Eliminadas esas, sí hay una toma espectacular y hermosa que nos abre al imaginario del mundo roto que ha de quedar como resultado de la pasión. Unos cristales estallan y sus fragmentos flotan, rodeando a la Novia como un reflejo de lo que ha de dejar tras de sí con su decisión. No tan feliz, ya que nadie, a menos que no conozca la obra bien, lo ha de descifrar, es que la Novia tosa vidrios sangrientos. La idea/imagen tiene su origen en una exclamación de Leonardo, “¡Qué vidrios se me clavan en la lengua!”

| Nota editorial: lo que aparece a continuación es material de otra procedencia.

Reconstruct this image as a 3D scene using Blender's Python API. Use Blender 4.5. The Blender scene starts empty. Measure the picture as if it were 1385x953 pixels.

Sin embargo, la película es muy hermosa y las actuaciones uniformemente buenas sin que interfieran con ellas los hexasílabos ni los octosílabos. Es evidente que los actores conocen bien el teatro y los poetas del siglo de oro, y a Lorca. Se destacan en sus papeles los tres principales, pero Luisa Gavassa, como la Madre, es una gran fuerza y va mostrando la mezcla de ira contenida y ternura maternal que reside en su corazón, y nos conmueve. Es la que medía que entendiéramos el tema de la falta del hombre (“macho” como le dice a su hijo en un instante) en el hogar, asunto que se repite en “Bernarda Alba” y “Doña Rosita la soltera o el lenguaje de las flores”.
Vale la pena ver esta cinta para que nos fijemos que “modernizar” no siempre funciona y aún las buenas intenciones, en este caso las de la directora guionista, pueden manchar lo que está completo. Aunque lo pretende, la directora no logra mejorar a Lorca y, de hecho, en momentos casi lo sofoca.